Today we visit Christina White’s interview about surviving childhood trauma. We asked, what is the root of your resilience?

I would say the root of my resilience was my desire to survive. I used whatever situation came my way. I learned the “ways of the world” and was a sponge. I don’t believe I had strength as a child… what I had was a feeling of acceptance. Things were the way they were… so now how do I get to school? How do I eat? How do I keep my mother’s boyfriend from beating her to death? I developed a way to block out things that hurt me emotionally and looked at problems in a very factual way. I need food… so I will steal it. A man touched me in the wrong way… I’ll just pretend it didn’t happen.

As Christina points out, kids with trauma had to learn to cope. Survival was their number one priority. They may have engaged in shocking, desperate and self-destructive behaviors. When they entered our families these coping strategies—which we may not understand and which may be unpleasant and unattractive—carried over. To assist our children and ourselves in handling these behaviors requires a complex process.

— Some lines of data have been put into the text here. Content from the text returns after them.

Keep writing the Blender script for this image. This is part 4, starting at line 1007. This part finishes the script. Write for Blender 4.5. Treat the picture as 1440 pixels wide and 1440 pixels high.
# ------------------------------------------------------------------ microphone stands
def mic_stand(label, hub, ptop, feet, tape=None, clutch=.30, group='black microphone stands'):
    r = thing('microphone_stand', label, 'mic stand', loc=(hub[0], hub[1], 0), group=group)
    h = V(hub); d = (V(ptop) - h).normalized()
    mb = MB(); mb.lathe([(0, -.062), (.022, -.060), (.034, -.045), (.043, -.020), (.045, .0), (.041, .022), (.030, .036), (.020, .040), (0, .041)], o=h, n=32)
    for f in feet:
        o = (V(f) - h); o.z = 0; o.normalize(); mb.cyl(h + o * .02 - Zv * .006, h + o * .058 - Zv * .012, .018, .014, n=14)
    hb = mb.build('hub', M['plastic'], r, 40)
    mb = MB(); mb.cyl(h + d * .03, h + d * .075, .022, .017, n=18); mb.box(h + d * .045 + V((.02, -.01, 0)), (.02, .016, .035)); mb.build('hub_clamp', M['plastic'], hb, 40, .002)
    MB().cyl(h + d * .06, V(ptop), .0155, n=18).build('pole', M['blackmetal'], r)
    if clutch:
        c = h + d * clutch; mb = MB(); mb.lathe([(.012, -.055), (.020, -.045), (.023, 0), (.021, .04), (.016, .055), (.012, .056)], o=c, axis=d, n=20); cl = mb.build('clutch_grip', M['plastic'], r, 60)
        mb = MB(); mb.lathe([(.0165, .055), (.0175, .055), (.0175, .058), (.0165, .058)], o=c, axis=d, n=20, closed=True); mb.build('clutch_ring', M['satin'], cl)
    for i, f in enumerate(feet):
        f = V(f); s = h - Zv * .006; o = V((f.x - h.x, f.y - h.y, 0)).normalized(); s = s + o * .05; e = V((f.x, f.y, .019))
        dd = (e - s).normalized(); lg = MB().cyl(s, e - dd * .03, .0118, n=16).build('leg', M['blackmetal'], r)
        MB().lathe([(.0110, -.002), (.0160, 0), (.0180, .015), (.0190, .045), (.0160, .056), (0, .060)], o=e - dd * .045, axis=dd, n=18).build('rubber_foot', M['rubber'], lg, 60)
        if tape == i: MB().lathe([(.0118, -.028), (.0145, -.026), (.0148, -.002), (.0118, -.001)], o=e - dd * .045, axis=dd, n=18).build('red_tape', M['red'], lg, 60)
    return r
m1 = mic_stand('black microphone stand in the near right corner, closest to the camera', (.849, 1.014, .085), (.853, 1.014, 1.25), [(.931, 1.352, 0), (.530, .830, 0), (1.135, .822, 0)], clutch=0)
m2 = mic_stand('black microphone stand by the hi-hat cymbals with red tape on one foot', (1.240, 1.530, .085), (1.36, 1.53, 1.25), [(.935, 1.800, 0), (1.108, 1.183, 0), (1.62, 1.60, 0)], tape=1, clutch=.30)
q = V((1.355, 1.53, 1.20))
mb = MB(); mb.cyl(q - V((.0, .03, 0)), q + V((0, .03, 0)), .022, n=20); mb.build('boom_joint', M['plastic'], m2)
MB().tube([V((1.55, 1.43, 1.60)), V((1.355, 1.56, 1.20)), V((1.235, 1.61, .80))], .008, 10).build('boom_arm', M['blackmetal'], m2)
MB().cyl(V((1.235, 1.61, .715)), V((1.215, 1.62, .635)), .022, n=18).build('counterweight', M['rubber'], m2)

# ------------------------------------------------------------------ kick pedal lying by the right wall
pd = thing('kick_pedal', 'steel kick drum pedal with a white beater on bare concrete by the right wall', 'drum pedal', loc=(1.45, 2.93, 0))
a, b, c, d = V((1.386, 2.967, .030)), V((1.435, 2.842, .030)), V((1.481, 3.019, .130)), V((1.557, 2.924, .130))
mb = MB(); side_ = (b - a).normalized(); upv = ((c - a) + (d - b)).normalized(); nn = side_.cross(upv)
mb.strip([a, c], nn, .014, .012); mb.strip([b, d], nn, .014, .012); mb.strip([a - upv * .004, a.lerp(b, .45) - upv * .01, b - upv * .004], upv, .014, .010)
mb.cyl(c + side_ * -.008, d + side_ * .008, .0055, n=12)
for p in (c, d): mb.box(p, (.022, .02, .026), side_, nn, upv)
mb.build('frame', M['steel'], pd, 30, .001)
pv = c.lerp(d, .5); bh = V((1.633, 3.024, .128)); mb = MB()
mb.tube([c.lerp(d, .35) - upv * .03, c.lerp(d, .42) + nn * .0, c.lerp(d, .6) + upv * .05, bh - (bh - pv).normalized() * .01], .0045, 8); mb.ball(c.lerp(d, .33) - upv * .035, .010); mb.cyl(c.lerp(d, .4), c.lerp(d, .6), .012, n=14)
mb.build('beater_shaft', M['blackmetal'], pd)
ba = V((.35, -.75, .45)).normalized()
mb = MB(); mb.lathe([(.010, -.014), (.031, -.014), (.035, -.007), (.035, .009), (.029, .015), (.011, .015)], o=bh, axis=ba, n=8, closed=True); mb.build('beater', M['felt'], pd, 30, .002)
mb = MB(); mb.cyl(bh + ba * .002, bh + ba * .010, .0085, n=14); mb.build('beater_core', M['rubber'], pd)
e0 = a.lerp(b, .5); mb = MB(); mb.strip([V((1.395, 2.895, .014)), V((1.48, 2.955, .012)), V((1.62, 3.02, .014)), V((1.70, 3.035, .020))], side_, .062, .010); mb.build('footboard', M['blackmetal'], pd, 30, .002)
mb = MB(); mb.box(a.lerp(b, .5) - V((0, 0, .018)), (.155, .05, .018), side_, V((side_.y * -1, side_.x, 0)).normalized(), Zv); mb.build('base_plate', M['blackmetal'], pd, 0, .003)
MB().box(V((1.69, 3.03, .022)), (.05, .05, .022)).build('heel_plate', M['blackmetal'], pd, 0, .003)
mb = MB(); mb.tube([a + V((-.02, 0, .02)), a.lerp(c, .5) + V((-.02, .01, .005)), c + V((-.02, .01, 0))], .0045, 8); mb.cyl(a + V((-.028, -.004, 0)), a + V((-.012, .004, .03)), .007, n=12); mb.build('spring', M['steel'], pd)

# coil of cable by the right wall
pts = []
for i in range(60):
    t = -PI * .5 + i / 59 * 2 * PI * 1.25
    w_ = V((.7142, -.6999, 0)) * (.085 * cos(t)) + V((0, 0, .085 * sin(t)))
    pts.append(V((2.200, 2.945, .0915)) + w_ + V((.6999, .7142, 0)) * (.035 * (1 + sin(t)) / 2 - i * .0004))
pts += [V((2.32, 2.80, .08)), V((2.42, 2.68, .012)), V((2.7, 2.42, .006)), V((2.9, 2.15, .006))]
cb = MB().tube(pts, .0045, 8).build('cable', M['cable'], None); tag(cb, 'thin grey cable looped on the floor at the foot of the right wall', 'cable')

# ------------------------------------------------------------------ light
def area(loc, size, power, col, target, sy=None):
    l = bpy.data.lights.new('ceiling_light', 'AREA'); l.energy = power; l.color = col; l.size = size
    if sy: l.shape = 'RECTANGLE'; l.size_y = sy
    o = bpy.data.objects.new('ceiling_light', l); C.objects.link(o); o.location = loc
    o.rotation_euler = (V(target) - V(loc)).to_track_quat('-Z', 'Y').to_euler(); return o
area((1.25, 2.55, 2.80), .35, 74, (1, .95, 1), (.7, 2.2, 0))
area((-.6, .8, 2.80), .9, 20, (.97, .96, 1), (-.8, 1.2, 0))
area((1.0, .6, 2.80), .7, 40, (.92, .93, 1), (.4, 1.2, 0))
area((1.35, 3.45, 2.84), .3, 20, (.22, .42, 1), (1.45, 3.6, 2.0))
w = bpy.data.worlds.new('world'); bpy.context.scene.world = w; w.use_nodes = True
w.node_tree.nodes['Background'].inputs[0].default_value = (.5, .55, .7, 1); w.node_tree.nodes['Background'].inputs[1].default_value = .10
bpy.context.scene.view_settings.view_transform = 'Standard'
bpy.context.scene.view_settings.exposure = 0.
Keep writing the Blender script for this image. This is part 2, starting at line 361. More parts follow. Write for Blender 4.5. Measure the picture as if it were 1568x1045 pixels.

We want to help our child forgive himself for past actions for which he may now feel shame. Our self-acceptance and compassion—as well as their own—opens the door to healing, and brings more choices and new solutions. It takes time and practice to internalize new beliefs and establish new patterns. Self-sabotage is slowly reduced and the changes are embraced.

Our child is no longer defined or controlled by the ugliness of a painful past. Forgiveness accepts the reality of past circumstances, honors the strength that carried them through, and validates the truth. As parents we love our children, not for what they endured, not for how they act, but simply because of who they are: our child.